Thursday, March 8, 2012

Jack the Builder - Building Block Activity

We have a number of the MathStart picture books by Stuart Murphy, and today we did an activity based on the book Jack the Builder.  This book teaches the American way of doing basic addition (start at the last number and then count by ones from that point), and since I'm trying to teach the kids the Japanese way (via the Rightstart Math curriculum, which teaches kids to view addition in terms of 5s and 10s), I focused more on the block-building than the math.

The book is about a boy who builds various things as he stacks up more and more blocks.  I think this is a terrific book, not necessarily for teaching addition, but for its message about using your imagination and the wonderful illustrations (we spent a lot of time examining each picture and pointing out different objects we found).

For this activity, I took out our wooden blocks and the girls tried to duplicate the creations the boy was making.  There are a number of skills involved:

1. Picking out the correct blocks by color, shape, and size
2. If the same color/shape/size block is not available, identifying what criteria to use to select an alternative
3. Using the correct number of blocks
4. Placing the blocks in the right orientation to replicate the formation in the picture.

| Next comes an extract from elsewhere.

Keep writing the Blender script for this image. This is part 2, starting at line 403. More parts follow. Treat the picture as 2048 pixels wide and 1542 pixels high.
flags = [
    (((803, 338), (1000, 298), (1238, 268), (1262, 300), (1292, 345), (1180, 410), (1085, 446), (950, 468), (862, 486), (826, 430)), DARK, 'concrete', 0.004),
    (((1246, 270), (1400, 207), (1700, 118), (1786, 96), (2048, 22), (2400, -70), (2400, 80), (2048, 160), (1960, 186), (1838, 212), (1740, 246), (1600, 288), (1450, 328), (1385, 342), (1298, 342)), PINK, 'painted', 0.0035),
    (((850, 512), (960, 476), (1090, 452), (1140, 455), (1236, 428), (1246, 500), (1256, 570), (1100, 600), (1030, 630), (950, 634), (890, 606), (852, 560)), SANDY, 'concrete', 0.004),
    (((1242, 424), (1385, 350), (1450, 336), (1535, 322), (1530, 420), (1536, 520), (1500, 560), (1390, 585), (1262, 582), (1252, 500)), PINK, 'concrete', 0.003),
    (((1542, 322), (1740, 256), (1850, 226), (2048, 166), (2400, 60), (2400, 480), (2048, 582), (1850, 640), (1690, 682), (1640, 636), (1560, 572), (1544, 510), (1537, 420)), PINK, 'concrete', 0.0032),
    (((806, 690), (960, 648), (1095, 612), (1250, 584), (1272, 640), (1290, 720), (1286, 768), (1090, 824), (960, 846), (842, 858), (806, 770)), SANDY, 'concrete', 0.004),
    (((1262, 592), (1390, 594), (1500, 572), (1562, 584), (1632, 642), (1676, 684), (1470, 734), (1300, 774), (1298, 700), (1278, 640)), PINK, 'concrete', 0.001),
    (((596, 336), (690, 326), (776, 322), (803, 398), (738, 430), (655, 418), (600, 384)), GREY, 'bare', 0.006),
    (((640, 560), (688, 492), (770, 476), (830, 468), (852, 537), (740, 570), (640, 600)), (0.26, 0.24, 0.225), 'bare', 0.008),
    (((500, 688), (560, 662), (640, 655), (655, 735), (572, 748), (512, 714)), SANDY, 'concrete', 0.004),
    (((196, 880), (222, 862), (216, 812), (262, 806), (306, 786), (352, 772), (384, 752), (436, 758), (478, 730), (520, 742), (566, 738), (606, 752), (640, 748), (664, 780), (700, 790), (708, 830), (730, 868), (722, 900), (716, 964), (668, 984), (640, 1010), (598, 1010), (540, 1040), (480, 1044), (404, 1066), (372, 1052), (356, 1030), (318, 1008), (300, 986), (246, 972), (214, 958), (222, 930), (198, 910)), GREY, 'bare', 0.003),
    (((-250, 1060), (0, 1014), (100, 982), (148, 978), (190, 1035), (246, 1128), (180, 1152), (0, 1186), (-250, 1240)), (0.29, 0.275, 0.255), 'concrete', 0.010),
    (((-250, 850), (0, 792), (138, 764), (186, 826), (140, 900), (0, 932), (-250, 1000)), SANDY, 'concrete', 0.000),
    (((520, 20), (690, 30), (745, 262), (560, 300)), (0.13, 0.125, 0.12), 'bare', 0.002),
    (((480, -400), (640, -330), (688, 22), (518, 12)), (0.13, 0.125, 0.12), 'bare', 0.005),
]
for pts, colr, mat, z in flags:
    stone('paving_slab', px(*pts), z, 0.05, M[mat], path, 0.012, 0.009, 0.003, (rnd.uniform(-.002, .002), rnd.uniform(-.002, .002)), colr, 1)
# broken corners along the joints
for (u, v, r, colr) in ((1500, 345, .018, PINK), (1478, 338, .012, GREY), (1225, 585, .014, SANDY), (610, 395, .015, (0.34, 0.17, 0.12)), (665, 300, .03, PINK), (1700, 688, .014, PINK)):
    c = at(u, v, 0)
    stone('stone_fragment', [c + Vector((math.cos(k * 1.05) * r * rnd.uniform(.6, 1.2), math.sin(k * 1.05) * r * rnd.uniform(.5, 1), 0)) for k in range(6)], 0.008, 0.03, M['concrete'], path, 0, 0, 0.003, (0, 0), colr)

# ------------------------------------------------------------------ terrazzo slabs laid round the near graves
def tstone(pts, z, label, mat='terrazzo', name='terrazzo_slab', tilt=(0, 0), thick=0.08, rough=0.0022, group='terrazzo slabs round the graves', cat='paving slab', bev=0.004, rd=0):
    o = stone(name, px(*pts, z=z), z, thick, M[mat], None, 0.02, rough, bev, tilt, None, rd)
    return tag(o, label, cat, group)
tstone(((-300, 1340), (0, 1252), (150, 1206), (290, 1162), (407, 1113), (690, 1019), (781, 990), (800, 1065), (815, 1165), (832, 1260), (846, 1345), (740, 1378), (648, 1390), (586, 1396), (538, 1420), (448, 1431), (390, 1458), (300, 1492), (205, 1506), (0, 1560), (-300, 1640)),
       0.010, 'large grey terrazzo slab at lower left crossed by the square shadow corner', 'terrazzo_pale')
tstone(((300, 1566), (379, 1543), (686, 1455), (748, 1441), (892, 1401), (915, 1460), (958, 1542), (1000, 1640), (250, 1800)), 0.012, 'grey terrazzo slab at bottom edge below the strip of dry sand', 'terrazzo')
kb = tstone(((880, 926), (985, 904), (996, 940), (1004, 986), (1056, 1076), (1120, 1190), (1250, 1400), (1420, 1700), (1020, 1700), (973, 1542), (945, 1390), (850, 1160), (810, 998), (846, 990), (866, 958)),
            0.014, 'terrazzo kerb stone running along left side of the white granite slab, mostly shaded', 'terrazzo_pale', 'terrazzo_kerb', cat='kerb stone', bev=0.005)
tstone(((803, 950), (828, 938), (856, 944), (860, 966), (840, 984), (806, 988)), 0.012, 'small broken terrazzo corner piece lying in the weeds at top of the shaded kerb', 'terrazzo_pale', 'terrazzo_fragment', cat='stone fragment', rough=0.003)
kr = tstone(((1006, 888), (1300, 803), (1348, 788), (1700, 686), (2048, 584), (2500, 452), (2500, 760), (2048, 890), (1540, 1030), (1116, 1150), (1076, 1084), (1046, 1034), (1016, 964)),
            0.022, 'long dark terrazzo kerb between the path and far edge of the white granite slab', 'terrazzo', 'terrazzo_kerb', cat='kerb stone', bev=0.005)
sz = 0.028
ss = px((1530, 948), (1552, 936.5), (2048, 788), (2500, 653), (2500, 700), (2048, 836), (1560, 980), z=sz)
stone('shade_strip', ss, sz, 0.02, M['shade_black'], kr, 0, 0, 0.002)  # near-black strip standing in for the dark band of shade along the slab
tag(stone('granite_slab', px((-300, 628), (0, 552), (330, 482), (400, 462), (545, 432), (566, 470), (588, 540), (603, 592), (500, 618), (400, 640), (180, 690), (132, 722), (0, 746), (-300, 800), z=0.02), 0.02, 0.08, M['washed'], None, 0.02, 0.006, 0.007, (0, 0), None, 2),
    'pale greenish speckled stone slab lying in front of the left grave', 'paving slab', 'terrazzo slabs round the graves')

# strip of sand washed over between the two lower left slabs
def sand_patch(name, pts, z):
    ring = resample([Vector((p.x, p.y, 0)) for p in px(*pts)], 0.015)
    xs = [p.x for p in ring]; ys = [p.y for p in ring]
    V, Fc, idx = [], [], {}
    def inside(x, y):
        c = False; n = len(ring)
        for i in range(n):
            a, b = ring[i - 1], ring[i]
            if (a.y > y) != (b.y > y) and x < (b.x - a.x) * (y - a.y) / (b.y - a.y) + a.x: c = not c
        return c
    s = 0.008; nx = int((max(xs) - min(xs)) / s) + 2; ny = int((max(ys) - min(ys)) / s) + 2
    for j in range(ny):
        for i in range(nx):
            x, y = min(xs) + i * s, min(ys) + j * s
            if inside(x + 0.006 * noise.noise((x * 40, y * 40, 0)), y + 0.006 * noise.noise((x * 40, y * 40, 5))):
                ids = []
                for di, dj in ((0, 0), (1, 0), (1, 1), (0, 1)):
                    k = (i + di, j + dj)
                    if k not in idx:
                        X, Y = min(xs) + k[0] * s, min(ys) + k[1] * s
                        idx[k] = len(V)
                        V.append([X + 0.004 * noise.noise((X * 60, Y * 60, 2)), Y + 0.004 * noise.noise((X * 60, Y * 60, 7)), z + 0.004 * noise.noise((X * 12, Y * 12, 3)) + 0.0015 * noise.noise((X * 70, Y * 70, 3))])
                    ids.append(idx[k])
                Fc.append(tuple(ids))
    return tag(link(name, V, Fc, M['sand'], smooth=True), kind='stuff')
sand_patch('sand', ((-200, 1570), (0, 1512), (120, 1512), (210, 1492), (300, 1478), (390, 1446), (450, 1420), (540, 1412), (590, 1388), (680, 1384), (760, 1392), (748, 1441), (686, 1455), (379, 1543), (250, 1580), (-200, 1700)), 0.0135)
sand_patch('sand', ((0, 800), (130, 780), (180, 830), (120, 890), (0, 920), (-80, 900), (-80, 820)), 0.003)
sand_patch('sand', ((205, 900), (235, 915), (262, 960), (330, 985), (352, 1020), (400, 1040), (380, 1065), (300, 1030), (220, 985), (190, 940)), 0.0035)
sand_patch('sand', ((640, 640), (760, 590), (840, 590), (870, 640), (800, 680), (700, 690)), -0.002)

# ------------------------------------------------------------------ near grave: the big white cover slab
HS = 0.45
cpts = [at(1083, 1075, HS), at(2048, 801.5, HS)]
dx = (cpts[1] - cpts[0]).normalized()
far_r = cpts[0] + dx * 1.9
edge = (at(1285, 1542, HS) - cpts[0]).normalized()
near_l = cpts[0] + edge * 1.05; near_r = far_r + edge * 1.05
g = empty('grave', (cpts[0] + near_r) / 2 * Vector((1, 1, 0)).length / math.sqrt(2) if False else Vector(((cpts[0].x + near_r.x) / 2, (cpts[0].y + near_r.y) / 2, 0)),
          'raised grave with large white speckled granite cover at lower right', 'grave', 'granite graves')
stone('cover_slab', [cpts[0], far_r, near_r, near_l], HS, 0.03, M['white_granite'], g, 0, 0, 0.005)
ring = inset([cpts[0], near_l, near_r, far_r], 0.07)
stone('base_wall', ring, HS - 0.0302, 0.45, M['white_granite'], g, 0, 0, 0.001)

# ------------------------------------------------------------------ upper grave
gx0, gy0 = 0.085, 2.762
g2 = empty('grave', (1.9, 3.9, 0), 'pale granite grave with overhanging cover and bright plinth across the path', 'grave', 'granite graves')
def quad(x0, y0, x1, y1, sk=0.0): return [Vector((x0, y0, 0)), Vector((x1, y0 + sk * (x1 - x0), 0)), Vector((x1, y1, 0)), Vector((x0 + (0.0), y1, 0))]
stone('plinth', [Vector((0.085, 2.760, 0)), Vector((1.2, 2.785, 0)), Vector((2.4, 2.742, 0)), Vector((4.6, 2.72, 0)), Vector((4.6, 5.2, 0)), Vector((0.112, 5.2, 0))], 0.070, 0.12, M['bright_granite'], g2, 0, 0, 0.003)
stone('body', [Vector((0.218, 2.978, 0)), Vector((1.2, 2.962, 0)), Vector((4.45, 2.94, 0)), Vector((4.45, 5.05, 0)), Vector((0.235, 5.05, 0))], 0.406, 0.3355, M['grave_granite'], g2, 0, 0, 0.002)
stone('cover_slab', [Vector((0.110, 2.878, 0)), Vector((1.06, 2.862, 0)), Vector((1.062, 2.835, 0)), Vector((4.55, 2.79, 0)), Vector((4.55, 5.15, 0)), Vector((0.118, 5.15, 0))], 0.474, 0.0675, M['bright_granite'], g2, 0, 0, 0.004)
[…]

Of course I let the girls discover these skills on their own as they worked on this task:


The towers crashed before they could build the spaceship at the end, so they used their problem solving skills to engineer their own spaceships:



We counted backwards from 10 and the girls screamed "Blast Off!"  Then, like in the book, the kids knocked the towers down and started again, building all sorts of creations from their imaginations.